It’s been more than two years since the five men accused of plotting the 9/11 attacks were arraigned before military commissions at Guantanamo Bay, Cuba, and still the case is not even close to trial, stymied by novel and often bizarre issues unlikely to come up in federal court. One such issue was on the docket at a pre-trial hearing at Guantanamo yesterday: Did the fact that the Federal Bureau of Investigation (FBI) secretly questioned and enlisted the help of defense team members create a conflict of interest so detrimental to the defense that they can no longer represent their clients?
The issue arose after defense lawyers discovered in April that the FBI had secretly interviewed a security expert on co-defendant Ramzi bin al Shibh’s defense team and had him sign a non-disclosure agreement. Defense lawyers have since learned that others on several of the five defense teams (one for each co-defendant) were also questioned, and suspect that at least one might have even been an informant for the FBI. The conflict of interest would arise from the fact that the entity investigating the defense team (the FBI) is part of the US government, as, of course, is the prosecution in the case.
Why the FBI was investigating members of the defense team in the first place is not entirely clear, though arguments yesterday suggested the investigation may have been for alleged violations of rules about the voluminous amount of classified material in the case. A Justice Department team looking into the FBI questioning, led by Assistant US Attorney Fernando Campoamor-Sanchez, filed submissions with the court. But those submissions, like so much else related to the military commissions, remain secret; not even the defense lawyers have access to them.
Yesterday, Campoamor-Sanchez said the FBI investigations were closed last month without charges and therefore there was no longer any legal basis for considering whether a conflict exists. Defense attorneys argued that the FBI investigations have seriously undermined client trust in their ability to protect attorney-client information crucial to their defense. The judge, Army Col. James Pohl, has reserved decision on the matter. If he decides to delay the case further, it would not be the first time. He did so several times previously to consider the implications of: the discovery of listening devices disguised as smoke detectors in attorney-client meeting rooms; CIA monitoring of the court room; the disappearance of large volumes of both defense and prosecution files from military commission servers; and the accumulation of piles of rat feces and mold in defense attorney office space at Guantanamo.

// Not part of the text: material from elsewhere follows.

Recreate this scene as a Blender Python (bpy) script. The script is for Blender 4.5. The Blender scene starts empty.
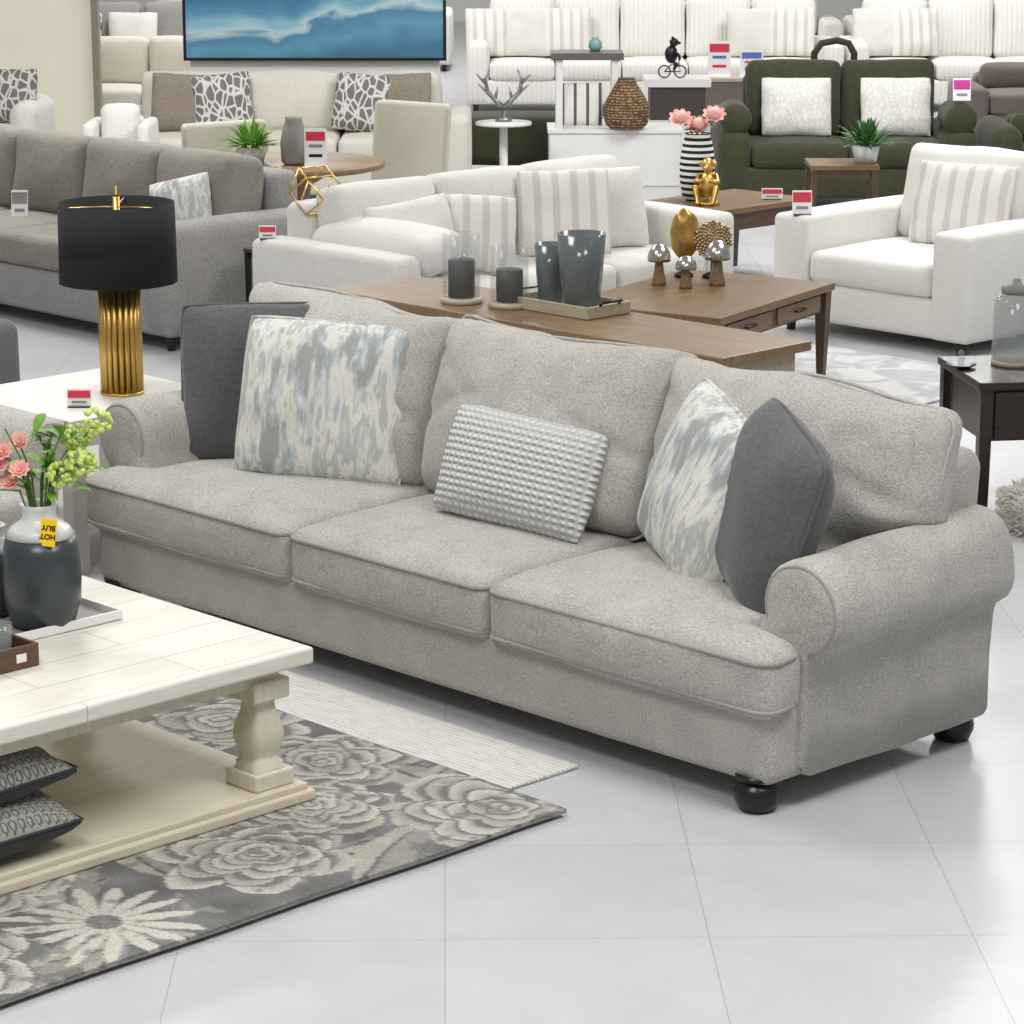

It is painful to watch these commissions grapple, at tremendous expense, with so many issues that would never arise in federal court. It costs the government $90,000 just to fly defense attorneys, prosecutors, court staff, journalists and observers to and from Guantanamo for each hearing. But finances aside, the ongoing delay of justice in what may be the most important terrorism case in US history, and the dangerous precedent that allowing a second-rate system of justice in these cases has set, create even deeper costs that will take a long time for the country to overcome.